A funny addendum from Sam on
the topic of concurrent updates with REST;
Obviously, Clemens hasn’t heard about the
expires
header. All you have to do is predict with 100% accuracy when the next POST or DELETE request is going to come in, and all caches will remain perfectly in synch.
It is just a SMOP.
Heh, exactly. Some might call this a bug, I call it a feature. There is no
requirement in REST that all layers have a consistent view of the state of a
resource, as to do so would be to reduce scalability. It’s basically just
recognizing that perfect data consistency in the face of latency and trust
boundaries, is impossible. The best one can do (addendum; well close to it) is to make explicit, at the
time the representation is transferred, the expectations about the
durability of the data. As I mentioned previously, architectural styles that
transfer serialized objects (the whole object, not just the state) can address
the issue of latency, by moving the encapsulating code along with the data. But
this is done at the cost of visibility, which means that it likely won’t cross
trust boundaries.
Clemens
has some doubts and questions
about REST, which I’m more than happy to respond to.
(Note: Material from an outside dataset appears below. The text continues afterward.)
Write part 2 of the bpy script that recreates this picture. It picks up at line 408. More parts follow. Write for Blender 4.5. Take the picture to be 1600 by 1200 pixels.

What I don’t get together is the basic idea that “every thing is a uniquely identifiable resource” with the bare fact that the seemingly limitless scalability of the largest websites is indeed an illusion created by folks like those at Akamai, which take replicated content around the globe and bring it as close as possible to the clients
I’ve heard this objection several times. What I always point out, is that REST
is explicitly
layered,
and that the Web is scalable because Akamai and other solutions like it, can exist.
Taken to the last consequence of every data facet being uniquely identifiable through a URI (which it then should be and is) this model can’t properly deal with any modification concurrency.
Not true. There are many known means of dealing with concurrent
access to data, and the Web has a good one; see the
lost update problem
(though other solutions may be used too). The one described in that
document is actually a very well designed one too, as other solutions
have problems with “hand of god” centralization issues (e.g. round
identifiers).
While this solution only addresses concurrent access to an individual
resource, WebDAV offers some
useful extensions for dealing with collections of resources, and concurrent
access to them.
So, what are the limits of data granularity to which REST applies? How do you define boundaries of data sets in a way that concurrency could work in some way […]
REST’s level of data granularity is the resource, but a resource
can be a collection of other resources, as WebDAV recognizes.
and how do you define the relationship between the data and the URI that identifies it?
By use; the data returned by GET over time determines what the URI identifies.
Though in the case a resource that’s created by PUT, then the one who’s doing the
PUTting already knows, since they’re directly effecting what GET returns.
So to sum up, I too believe that REST has places where it’s useful, and places
where it’s not, and that there will be other useful systems deployed on the
Internet which are not built around REST or REST extensions. But I don’t believe
“Web services” will be amoungst them, because the current approach fails to recognize
that being built around
a coordination language is essential to any Internet scale system.
A few people have already commented on Don’s comments about there being
enough specs already.
FWIW, and not too surprisingly I expect, I saw those comments as a direct jab
at BEA, who earlier this week released
three more WS-* specs.
It was good to finally see BEA go out on its own, lord knows that’s been
long overdue. But those three specs were very disappointing as a first
attempt. I mean, they’re ok work (though MessageData seems to be a pretty weak
attempt at addressing Roy’s issue about the different types of HTTP headers being
all munged together), but are over specified (note to authors,
leave some room in the margins for the standardization process 8-), and don’t stand
alone very well. They need to be bundled together under some kind of catch-all
“SOAP Extension Suite” or something. Or perhaps in WS-I, separating them out as
three is the best way to get them into some new-fangled profile, who knows. Ah
politics, gotta love ’em.
A flurry of
“It’s not REST vs. SOAP” comments in response to Bob McMillan’s
latest REST article.
I helped Bob with that story, and I know I’m always careful to frame the
argument as “REST vs. Web services” rather than “REST vs. SOAP”, so I apologize
for not communicating that point to Bob well enough. Heck, I spent all that time
on the XML Protocol WG for a
reason, you know; to make sure SOAP became the best darned
PEP replacement it could be.
But I suppose there’s an inevitability to this confusion, since the word
“SOAP” brings along with it an implied use, which is contrary to REST. Unfortunate,
but whad’ya gonna do?
If you blinked last week, you might have missed an ordinary
article on
double digit growth in IBM’s
content management software division. The gist of the article appears to be that content
management is hot in large part due to record keeping systems in the post-Enron world. That
probably has something to do with it, but I think it’s much more than that. I think it
has something to do with the more general trend of a wider variety of data being dealt with
under the content management umbrella. Certainly from a Web centric point of view (which
I’ve been known to promote 8-), everything is content.
So here’s a bold prediction. By the end of 2005, IBM’s content management software
division will have absorbed their enterprise software group.